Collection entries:

......

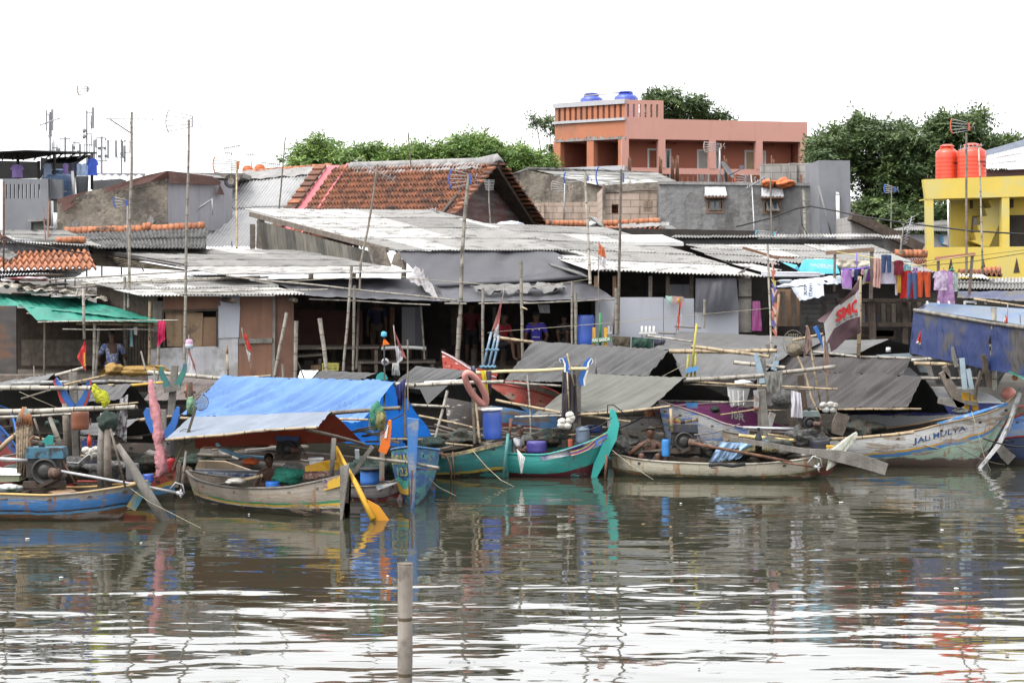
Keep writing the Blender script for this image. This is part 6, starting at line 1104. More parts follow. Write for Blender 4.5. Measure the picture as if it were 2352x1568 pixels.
mb=MB(); mb.slab([P(781,1072,33.2),P(801,1066,33.2),P(800,1092,33.2),P(786,1193,33.15),P(781,1193,33.15)],(0,.14,0)); mb.build('stern_post',m_woodgrey,bC.t)
plank(bC,[bC.surf(.865,0,.02),bC.surf(.985,-.01,.02),bC.surf(.985,.17,.02),bC.surf(.872,.19,.02)],M('peeling_yellow_board',(.6,.36,.03),c2=(.03,.05,.17),ca=.5,csc=3.,var=.2),'name_board',.025)
bD=Hull('small pale pink boat with a curled prow beside the yellow oar',pxst([(735,1112,.9),(790,1117,1),(850,1118,.95),(885,1113,.7),(915,1101,.3),(931,1092,.04)],36.7,36.0,.5),hullmat('pink_grey_hull',[(0,(.40,.36,.37)),(.36,(.05,.04,.05)),(.4,(.36,.05,.05))],(.22,.2,.19),.3,.45,-.02),m_wood,m_woodgrey,(None,ft(931,915,36,.4)))
m_pinkg=M('pale_pink_paint',(.5,.37,.38),var=.12,sc=5,streak=.3,dirt=(.28,.2,.2)); mb=MB(); pathslab(mb,B2,[(1222,1262),(1262,1180),(1296,1100),(1305,1030)],[42,46,44,40],35.95,.14); q=B2(1285,1013,35.95); mb.slab([q+Vector((math.cos(a*.449)*px(12,36),0,math.sin(a*.449)*px(12,36))) for a in range(14)],(0,.14,0)); mb.build('curled_stem',m_pinkg,bD.t)
plank(bD,[B2(1040,1130,35.5),B2(1150,1105,35.6),B2(1240,1070,35.75),B2(1265,1055,35.85),B2(1262,1085,35.8),B2(1160,1125,35.55),B2(1055,1165,35.45)],M('faded_blue_strake',(.2,.26,.32),c2=(.4,.38,.38),ca=.5,csc=5),'strake',.03)
# blue boat pointing at us, lettered
d_=Vector((-.02,1,0)).normalized(); o_=P(945,1160,34.9); bE=Hull('blue boat facing the camera with yellow lettering by its tall stem',[(o_.x+d_.x*k,34.9+d_.y*k,b_,z) for k,b_,z in ((0,.03,1.05),(.5,.25,.98),(1.2,.38,.9),(2.2,.44,.8),(3.2,.42,.7),(4.2,.36,.65))],hullmat('bright_blue_hull',[(0,(.02,.09,.27)),(.55,(.012,.05,.14))],(.03,.14,.14),.5,.3,.05,(.02,.03,.05)),m_wooddk,m_bluep)
mb=MB(); mb.slab([B2(1295,560,34.8),B2(1390,572,34.8),B2(1372,960,34.75),B2(1352,1340,34.75),B2(1325,1340,34.75),B2(1300,900,34.78)],(0,.1,0)); mb.build('stem_board',M('blue_stem_paint',(.05,.16,.40),c2=(.24,.26,.28),ca=.42,csc=2.5,streak=.3),bE.t)
def eL(u,v,a0,a1,b0,b1):                         # writing on the left flank
    k=(a0+(a1-a0)*u); q=bE.pt(k,b0+(b1-b0)*v,-1); q2=bE.pt(k,b0+(b1-b0)*v,1); q=q if q.x<q2.x else q2; return q+Vector((-.02,-.03,0))
m_ylt=M('yellow_lettering',(.42,.36,.05),var=.3,sc=9); lettering('SEMPAN',lambda u,v:eL(1-u,v,.03,.40,.22,.08),m_ylt,bE.t,.01); lettering('123',lambda u,v:eL(1-u,v,.03,.22,.37,.26),m_ylt,bE.t,.01)
mb=MB()
def fl(u,v): k=.012+.4*u; return eL(k,0,0,1,.50+.05*math.sin(u*7)+.1*v,0)
mb.grid(lambda u,v:fl(u,0)+(eL(.012+.4*u,0,0,1,.62,0)-fl(u,0))*v,12,2); mb.build('painted_wave',M('wave_yellow',(.45,.27,.03),var=.2),bE.t); mb=MB(); mb.grid(lambda u,v:eL(.012+.4*u,0,0,1,.41+.03*math.sin(u*9),0)*(1-v)+fl(u,0)*v+Vector((.003,.004,0)),12,2); mb.build('painted_wave',M('wave_green',(.05,.28,.22),var=.2),bE.t)
# teal boats
bF=Hull('teal boat stern with a peeling yellow board beside the blue boat',pxst([(1000,1046,.7),(1045,1042,.95),(1092,1031,1),(1130,1020,1),(1160,1016,.95)],40.6,40.4,.7),hullmat('worn_teal_hull',[(0,(.035,.22,.22)),(.47,(.45,.36,.06)),(.53,(.03,.024,.02))],(.03,.16,.14),.4,.4,.02),m_wooddk,m_wood,ribs=3)
plank(bF,[B2(1580,870,39.8),B2(1720,845,39.75),B2(2095,762,39.75),B2(2100,785,39.75),B2(1740,870,39.75),B2(1590,895,39.8)],M('peeling_yellow_plank',(.42,.35,.13),c2=(.16,.13,.1),ca=.5,csc=5,var=.3),'top_board',.06)
bG=Hull('bright teal boat with a high curved prow and painted swirl',pxst([(1100,1040,.7),(1160,1042,.95),(1245,1045,1),(1290,1036,.9),(1330,1024,.65),(1370,1008,.3),(1398,992,.04)],41.0,40.3,.75),hullmat('teal_hull',[(0,(.035,.33,.30)),(.5,(.10,.016,.022))],(.05,.25,.23),.1,.25,.0,(.03,.02,.02),.08),m_wood,m_teal,(None,ft(1398,1362,40.3,.95)),p=2.6)
mb=MB(); pathslab(mb,B3,[(735,1075),(775,965),(835,840),(890,720),(920,610),(900,510),(888,487)],[40,76,84,92,72,50,8],40.15,.16); mb.build('curved_stem',M('bright_teal',(.04,.37,.33),var=.08,streak=.15,dirt=(.05,.2,.18)),bG.t)
sp_=[(290,882),(420,852),(600,800),(730,750),(858,690),(852,735),(780,800),(640,850),(480,885),(320,916)]
plank(bG,[B3(a,b_,39.72+max(0,(a-600))*.0016) for a,b_ in sp_],M('grey_violet_strake',(.36,.36,.38),c2=(.08,.08,.22),ca=.45,csc=1.2),'bow_strake',.03)
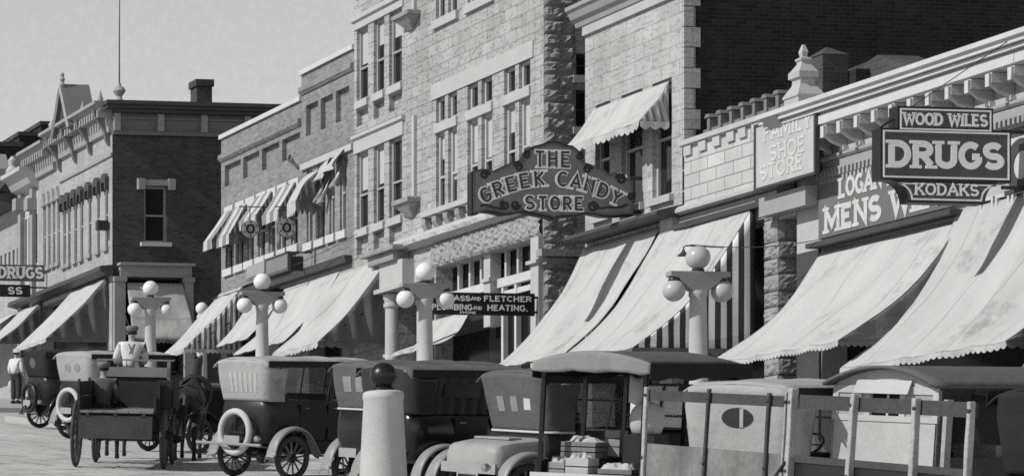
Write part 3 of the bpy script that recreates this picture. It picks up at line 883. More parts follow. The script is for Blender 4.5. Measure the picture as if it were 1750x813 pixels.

......

→ **YOUR TASK**: Please write out all the data again word for word, but not the pictures.

→ **CORRECT ANSWER**:
Keep writing the Blender script for this image. This is part 6, starting at line 1104. More parts follow. Write for Blender 4.5. Measure the picture as if it were 2352x1568 pixels.
mb=MB(); mb.slab([P(781,1072,33.2),P(801,1066,33.2),P(800,1092,33.2),P(786,1193,33.15),P(781,1193,33.15)],(0,.14,0)); mb.build('stern_post',m_woodgrey,bC.t)
plank(bC,[bC.surf(.865,0,.02),bC.surf(.985,-.01,.02),bC.surf(.985,.17,.02),bC.surf(.872,.19,.02)],M('peeling_yellow_board',(.6,.36,.03),c2=(.03,.05,.17),ca=.5,csc=3.,var=.2),'name_board',.025)
bD=Hull('small pale pink boat with a curled prow beside the yellow oar',pxst([(735,1112,.9),(790,1117,1),(850,1118,.95),(885,1113,.7),(915,1101,.3),(931,1092,.04)],36.7,36.0,.5),hullmat('pink_grey_hull',[(0,(.40,.36,.37)),(.36,(.05,.04,.05)),(.4,(.36,.05,.05))],(.22,.2,.19),.3,.45,-.02),m_wood,m_woodgrey,(None,ft(931,915,36,.4)))
m_pinkg=M('pale_pink_paint',(.5,.37,.38),var=.12,sc=5,streak=.3,dirt=(.28,.2,.2)); mb=MB(); pathslab(mb,B2,[(1222,1262),(1262,1180),(1296,1100),(1305,1030)],[42,46,44,40],35.95,.14); q=B2(1285,1013,35.95); mb.slab([q+Vector((math.cos(a*.449)*px(12,36),0,math.sin(a*.449)*px(12,36))) for a in range(14)],(0,.14,0)); mb.build('curled_stem',m_pinkg,bD.t)
plank(bD,[B2(1040,1130,35.5),B2(1150,1105,35.6),B2(1240,1070,35.75),B2(1265,1055,35.85),B2(1262,1085,35.8),B2(1160,1125,35.55),B2(1055,1165,35.45)],M('faded_blue_strake',(.2,.26,.32),c2=(.4,.38,.38),ca=.5,csc=5),'strake',.03)
# blue boat pointing at us, lettered
d_=Vector((-.02,1,0)).normalized(); o_=P(945,1160,34.9); bE=Hull('blue boat facing the camera with yellow lettering by its tall stem',[(o_.x+d_.x*k,34.9+d_.y*k,b_,z) for k,b_,z in ((0,.03,1.05),(.5,.25,.98),(1.2,.38,.9),(2.2,.44,.8),(3.2,.42,.7),(4.2,.36,.65))],hullmat('bright_blue_hull',[(0,(.02,.09,.27)),(.55,(.012,.05,.14))],(.03,.14,.14),.5,.3,.05,(.02,.03,.05)),m_wooddk,m_bluep)
mb=MB(); mb.slab([B2(1295,560,34.8),B2(1390,572,34.8),B2(1372,960,34.75),B2(1352,1340,34.75),B2(1325,1340,34.75),B2(1300,900,34.78)],(0,.1,0)); mb.build('stem_board',M('blue_stem_paint',(.05,.16,.40),c2=(.24,.26,.28),ca=.42,csc=2.5,streak=.3),bE.t)
def eL(u,v,a0,a1,b0,b1):                         # writing on the left flank
    k=(a0+(a1-a0)*u); q=bE.pt(k,b0+(b1-b0)*v,-1); q2=bE.pt(k,b0+(b1-b0)*v,1); q=q if q.x<q2.x else q2; return q+Vector((-.02,-.03,0))
m_ylt=M('yellow_lettering',(.42,.36,.05),var=.3,sc=9); lettering('SEMPAN',lambda u,v:eL(1-u,v,.03,.40,.22,.08),m_ylt,bE.t,.01); lettering('123',lambda u,v:eL(1-u,v,.03,.22,.37,.26),m_ylt,bE.t,.01)
mb=MB()
def fl(u,v): k=.012+.4*u; return eL(k,0,0,1,.50+.05*math.sin(u*7)+.1*v,0)
mb.grid(lambda u,v:fl(u,0)+(eL(.012+.4*u,0,0,1,.62,0)-fl(u,0))*v,12,2); mb.build('painted_wave',M('wave_yellow',(.45,.27,.03),var=.2),bE.t); mb=MB(); mb.grid(lambda u,v:eL(.012+.4*u,0,0,1,.41+.03*math.sin(u*9),0)*(1-v)+fl(u,0)*v+Vector((.003,.004,0)),12,2); mb.build('painted_wave',M('wave_green',(.05,.28,.22),var=.2),bE.t)
# teal boats
bF=Hull('teal boat stern with a peeling yellow board beside the blue boat',pxst([(1000,1046,.7),(1045,1042,.95),(1092,1031,1),(1130,1020,1),(1160,1016,.95)],40.6,40.4,.7),hullmat('worn_teal_hull',[(0,(.035,.22,.22)),(.47,(.45,.36,.06)),(.53,(.03,.024,.02))],(.03,.16,.14),.4,.4,.02),m_wooddk,m_wood,ribs=3)
plank(bF,[B2(1580,870,39.8),B2(1720,845,39.75),B2(2095,762,39.75),B2(2100,785,39.75),B2(1740,870,39.75),B2(1590,895,39.8)],M('peeling_yellow_plank',(.42,.35,.13),c2=(.16,.13,.1),ca=.5,csc=5,var=.3),'top_board',.06)
bG=Hull('bright teal boat with a high curved prow and painted swirl',pxst([(1100,1040,.7),(1160,1042,.95),(1245,1045,1),(1290,1036,.9),(1330,1024,.65),(1370,1008,.3),(1398,992,.04)],41.0,40.3,.75),hullmat('teal_hull',[(0,(.035,.33,.30)),(.5,(.10,.016,.022))],(.05,.25,.23),.1,.25,.0,(.03,.02,.02),.08),m_wood,m_teal,(None,ft(1398,1362,40.3,.95)),p=2.6)
mb=MB(); pathslab(mb,B3,[(735,1075),(775,965),(835,840),(890,720),(920,610),(900,510),(888,487)],[40,76,84,92,72,50,8],40.15,.16); mb.build('curved_stem',M('bright_teal',(.04,.37,.33),var=.08,streak=.15,dirt=(.05,.2,.18)),bG.t)
sp_=[(290,882),(420,852),(600,800),(730,750),(858,690),(852,735),(780,800),(640,850),(480,885),(320,916)]
plank(bG,[B3(a,b_,39.72+max(0,(a-600))*.0016) for a,b_ in sp_],M('grey_violet_strake',(.36,.36,.38),c2=(.08,.08,.22),ca=.45,csc=1.2),'bow_strake',.03)
Write part 3 of the bpy script that recreates this picture. It picks up at line 883. More parts follow. The script is for Blender 4.5. Measure the picture as if it were 1750x813 pixels.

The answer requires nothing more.